The countdown is on. Not for college football, but for Hurricane Gustav. And as the big wind gets closer and stronger, many are already preparing for the storms arrival.
Gustav has been churning up the Caribbean for days and appears to be headed for the Gulf Coast. Right now, storm experts say it could be a category three hurricane, packing winds up to 130 miles an hour, when it makes landfall. That threat has several gulf states making preparations.
Governor Bob Riley might even join Mississippi, Louisiana and Texas governors in skipping the Republican National Convention. "We had planned on going up on Sunday, but with the hurricane in the gulf we're probably going to wait," Riley says.

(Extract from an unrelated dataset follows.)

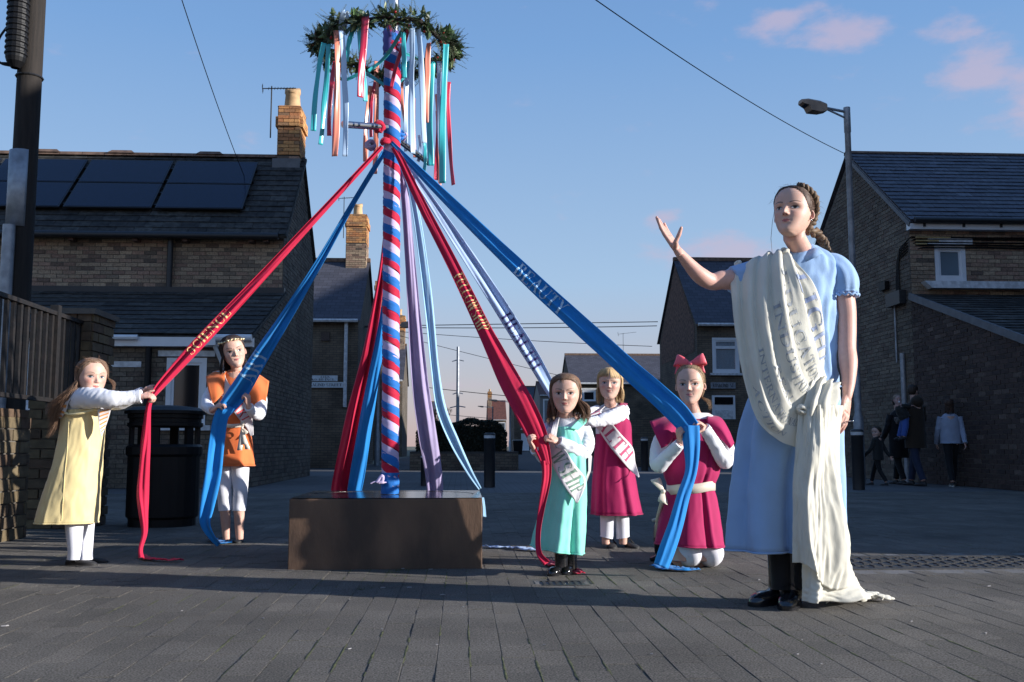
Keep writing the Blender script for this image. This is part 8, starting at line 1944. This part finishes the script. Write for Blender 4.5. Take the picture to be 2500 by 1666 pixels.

Forecasters are pretty sure Alabama will see some effect. The only questions are "when" and "how bad".
Those projections are already causing preps here in Jefferson County as well. "Today we decided to spend $6,000 from the EMA budget for some supplies they thought they might need to be prepared for evacuees that might come here," says Jefferson County Commissioner Bobby Humphreys.

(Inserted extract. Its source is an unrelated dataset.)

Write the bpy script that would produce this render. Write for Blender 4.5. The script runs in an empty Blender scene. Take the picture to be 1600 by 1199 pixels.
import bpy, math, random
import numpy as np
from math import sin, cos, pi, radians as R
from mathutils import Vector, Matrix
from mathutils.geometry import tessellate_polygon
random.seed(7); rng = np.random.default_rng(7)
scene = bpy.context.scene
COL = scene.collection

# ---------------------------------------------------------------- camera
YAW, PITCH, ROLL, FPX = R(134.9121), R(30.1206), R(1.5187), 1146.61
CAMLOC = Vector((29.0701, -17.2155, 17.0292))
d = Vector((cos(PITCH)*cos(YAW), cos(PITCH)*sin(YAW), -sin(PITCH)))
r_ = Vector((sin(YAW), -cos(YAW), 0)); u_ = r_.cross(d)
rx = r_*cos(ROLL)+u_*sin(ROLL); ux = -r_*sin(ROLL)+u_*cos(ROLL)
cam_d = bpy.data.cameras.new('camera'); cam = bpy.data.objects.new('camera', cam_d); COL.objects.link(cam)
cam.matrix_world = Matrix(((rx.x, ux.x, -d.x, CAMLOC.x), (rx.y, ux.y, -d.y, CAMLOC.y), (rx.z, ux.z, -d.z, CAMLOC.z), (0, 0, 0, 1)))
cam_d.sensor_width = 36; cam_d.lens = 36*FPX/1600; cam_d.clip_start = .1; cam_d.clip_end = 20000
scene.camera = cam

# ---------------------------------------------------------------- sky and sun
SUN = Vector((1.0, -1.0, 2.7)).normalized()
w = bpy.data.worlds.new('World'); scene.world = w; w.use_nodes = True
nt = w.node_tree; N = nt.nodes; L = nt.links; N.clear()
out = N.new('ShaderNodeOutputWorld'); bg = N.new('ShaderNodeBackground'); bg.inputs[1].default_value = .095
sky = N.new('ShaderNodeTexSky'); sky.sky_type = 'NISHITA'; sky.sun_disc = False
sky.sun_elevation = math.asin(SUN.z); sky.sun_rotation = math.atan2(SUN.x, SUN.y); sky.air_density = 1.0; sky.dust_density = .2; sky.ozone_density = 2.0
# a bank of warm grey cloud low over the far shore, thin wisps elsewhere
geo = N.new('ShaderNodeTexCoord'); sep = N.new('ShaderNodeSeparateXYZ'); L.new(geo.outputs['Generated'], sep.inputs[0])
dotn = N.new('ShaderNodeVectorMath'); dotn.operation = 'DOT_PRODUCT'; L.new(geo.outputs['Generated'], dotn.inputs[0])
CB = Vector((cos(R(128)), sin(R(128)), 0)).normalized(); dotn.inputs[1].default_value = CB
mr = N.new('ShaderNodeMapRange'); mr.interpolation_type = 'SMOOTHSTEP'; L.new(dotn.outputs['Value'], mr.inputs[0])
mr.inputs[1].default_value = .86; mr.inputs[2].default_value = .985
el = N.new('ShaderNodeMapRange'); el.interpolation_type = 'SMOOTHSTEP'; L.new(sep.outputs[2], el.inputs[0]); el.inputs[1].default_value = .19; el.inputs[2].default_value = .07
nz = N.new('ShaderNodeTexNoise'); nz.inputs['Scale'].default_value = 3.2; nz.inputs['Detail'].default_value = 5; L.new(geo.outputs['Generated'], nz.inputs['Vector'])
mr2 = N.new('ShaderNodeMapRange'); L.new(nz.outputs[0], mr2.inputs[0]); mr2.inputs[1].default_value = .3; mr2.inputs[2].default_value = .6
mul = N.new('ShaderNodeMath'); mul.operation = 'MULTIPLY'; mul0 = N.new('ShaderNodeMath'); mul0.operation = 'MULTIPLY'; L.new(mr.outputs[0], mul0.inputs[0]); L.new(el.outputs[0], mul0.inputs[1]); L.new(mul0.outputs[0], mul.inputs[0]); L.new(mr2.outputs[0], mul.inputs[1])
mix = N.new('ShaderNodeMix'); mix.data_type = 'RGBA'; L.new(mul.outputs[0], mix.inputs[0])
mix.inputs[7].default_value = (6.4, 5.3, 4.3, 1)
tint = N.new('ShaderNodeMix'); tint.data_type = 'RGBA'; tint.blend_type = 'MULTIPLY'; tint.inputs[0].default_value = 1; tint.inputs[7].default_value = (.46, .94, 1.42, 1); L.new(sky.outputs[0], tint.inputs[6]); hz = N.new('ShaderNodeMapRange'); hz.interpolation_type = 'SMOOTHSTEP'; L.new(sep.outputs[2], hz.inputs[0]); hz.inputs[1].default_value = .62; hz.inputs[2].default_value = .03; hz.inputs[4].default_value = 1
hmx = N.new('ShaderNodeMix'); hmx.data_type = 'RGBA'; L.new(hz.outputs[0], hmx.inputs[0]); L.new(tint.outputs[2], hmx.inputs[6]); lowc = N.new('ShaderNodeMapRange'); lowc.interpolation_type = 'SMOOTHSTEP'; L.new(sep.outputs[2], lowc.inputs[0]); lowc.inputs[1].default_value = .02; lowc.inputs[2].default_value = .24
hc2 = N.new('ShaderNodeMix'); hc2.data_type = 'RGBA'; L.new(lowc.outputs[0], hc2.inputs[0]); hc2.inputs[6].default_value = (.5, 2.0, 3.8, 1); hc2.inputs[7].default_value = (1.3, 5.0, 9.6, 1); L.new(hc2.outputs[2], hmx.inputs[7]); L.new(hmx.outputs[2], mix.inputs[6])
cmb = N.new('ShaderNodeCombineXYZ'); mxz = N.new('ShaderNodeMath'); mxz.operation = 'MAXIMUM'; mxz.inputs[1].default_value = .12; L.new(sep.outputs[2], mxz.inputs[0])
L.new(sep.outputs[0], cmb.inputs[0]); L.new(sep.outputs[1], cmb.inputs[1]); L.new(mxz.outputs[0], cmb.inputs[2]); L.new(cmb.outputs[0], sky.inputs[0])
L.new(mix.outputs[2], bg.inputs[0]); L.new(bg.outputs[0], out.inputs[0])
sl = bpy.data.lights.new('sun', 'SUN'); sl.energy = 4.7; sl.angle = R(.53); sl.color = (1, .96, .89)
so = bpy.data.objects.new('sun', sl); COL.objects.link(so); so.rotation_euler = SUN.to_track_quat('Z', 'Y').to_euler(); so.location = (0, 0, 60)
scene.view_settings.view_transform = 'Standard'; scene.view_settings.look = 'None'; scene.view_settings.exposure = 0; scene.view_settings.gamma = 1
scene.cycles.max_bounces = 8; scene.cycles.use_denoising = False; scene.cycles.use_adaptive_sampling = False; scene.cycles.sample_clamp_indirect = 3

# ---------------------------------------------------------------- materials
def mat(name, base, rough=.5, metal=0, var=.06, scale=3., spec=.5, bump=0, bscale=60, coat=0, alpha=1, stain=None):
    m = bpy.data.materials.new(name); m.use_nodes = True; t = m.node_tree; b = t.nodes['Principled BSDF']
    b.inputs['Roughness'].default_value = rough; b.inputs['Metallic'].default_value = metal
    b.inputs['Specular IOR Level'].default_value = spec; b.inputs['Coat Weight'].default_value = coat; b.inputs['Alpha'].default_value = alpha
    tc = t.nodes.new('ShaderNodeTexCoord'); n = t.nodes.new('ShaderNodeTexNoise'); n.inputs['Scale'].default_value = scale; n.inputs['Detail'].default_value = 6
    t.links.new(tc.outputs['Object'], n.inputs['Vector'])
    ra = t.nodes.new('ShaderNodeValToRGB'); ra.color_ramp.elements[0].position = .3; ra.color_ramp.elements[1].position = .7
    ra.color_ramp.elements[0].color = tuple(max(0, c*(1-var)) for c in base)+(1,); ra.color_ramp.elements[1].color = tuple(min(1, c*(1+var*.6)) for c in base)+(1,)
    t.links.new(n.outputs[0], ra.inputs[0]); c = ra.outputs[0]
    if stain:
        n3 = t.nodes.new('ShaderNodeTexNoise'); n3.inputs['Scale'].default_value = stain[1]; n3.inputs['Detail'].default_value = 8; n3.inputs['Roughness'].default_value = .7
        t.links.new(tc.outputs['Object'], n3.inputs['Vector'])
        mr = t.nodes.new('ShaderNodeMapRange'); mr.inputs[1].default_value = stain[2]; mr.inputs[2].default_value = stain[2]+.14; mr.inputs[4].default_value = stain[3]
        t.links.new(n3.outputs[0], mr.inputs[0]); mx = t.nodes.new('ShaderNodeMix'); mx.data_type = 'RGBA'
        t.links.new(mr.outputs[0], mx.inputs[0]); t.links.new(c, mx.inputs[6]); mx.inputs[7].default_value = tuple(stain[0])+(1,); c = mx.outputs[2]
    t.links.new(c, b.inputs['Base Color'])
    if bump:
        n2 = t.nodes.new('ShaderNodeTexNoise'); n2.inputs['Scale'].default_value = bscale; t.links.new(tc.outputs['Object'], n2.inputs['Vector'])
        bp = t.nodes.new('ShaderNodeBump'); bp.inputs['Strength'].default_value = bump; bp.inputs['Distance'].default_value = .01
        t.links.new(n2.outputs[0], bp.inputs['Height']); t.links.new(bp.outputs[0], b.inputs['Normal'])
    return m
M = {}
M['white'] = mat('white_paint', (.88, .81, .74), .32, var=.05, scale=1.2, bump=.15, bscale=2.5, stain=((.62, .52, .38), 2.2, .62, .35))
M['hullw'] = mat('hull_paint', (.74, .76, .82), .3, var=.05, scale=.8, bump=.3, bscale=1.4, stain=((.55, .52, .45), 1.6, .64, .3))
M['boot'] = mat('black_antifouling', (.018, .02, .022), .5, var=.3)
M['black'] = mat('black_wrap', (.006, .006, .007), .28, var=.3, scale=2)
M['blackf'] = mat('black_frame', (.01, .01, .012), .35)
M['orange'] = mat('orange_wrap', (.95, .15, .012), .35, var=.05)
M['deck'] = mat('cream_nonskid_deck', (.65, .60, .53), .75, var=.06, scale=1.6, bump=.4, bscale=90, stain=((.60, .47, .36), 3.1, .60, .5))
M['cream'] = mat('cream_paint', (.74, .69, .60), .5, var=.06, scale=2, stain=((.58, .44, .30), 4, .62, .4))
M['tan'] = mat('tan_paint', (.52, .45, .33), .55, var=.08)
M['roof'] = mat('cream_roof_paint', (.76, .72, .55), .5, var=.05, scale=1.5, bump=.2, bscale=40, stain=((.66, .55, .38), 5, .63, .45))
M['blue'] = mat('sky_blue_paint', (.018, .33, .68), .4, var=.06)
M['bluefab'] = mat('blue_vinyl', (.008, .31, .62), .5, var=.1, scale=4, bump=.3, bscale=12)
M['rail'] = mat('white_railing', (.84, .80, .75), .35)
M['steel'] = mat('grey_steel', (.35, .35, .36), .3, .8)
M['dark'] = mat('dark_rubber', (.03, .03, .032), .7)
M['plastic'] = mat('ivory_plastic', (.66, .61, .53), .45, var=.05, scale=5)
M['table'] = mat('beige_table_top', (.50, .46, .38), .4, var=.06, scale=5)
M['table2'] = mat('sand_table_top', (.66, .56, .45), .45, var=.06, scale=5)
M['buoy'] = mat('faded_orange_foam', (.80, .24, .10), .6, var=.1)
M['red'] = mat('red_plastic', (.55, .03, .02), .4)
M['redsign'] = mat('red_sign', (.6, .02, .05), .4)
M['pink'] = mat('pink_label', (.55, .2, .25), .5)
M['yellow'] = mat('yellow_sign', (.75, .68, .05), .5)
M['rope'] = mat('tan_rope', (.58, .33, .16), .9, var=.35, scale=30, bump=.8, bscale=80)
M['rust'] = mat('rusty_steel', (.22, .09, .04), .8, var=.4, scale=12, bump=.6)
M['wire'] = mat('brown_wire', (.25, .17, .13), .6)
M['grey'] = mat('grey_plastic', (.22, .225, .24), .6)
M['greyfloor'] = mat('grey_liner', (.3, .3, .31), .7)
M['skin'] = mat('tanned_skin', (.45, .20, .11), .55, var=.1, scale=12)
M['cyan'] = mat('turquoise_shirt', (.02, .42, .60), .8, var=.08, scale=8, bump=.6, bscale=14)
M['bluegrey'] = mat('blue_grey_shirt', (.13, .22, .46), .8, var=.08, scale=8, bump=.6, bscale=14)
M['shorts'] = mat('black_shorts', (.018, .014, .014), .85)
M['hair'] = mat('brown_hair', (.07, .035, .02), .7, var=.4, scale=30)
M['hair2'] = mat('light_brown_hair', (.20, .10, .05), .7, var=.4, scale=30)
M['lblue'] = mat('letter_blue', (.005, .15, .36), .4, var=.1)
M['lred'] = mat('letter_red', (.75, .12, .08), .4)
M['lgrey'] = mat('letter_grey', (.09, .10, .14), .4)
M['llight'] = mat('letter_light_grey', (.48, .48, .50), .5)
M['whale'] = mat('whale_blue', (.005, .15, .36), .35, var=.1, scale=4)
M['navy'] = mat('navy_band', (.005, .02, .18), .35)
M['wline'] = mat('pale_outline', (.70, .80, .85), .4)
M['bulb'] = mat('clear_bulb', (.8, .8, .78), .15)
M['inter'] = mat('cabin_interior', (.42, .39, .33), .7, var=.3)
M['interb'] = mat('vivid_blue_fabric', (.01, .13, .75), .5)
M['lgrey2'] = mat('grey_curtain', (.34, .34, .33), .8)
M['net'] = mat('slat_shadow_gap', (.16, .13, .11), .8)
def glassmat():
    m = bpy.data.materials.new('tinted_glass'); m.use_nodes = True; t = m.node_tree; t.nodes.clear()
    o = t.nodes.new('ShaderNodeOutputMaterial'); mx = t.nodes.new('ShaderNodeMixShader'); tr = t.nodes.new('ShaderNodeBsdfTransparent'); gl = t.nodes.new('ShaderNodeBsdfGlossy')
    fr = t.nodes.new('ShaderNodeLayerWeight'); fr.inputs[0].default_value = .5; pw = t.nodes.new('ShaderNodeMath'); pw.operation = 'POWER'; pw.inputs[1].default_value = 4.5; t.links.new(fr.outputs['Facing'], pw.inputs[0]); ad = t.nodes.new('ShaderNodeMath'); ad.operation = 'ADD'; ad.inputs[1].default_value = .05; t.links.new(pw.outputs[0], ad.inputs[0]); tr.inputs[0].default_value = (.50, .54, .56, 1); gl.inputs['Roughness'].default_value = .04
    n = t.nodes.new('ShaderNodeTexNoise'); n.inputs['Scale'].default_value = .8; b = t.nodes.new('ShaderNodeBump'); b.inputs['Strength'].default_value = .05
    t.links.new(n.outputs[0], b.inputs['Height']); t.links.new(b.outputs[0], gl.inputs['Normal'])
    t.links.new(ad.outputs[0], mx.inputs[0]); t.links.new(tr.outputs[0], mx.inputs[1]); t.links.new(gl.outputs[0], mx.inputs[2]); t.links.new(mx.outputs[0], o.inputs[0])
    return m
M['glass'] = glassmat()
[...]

Friday is the third anniversary of Hurricane Katrina. And here on the campus of the University of Alabama is one evacuee who says he's pretty sure of what is going on down there. "They're probably starting to get their hurricane supplies together, plywood and stuff like that, if they're going to board up the house. But you don't want to leave too soon because it could move and go somewhere else," says Tru Livaudais.
Livaudais stayed in Tuscaloosa after Katrina's waters receded. He's even taken a job as a fund-raiser for the School of Engineering. Now, he just hopes the lessons learned from then will be applied to the situation now.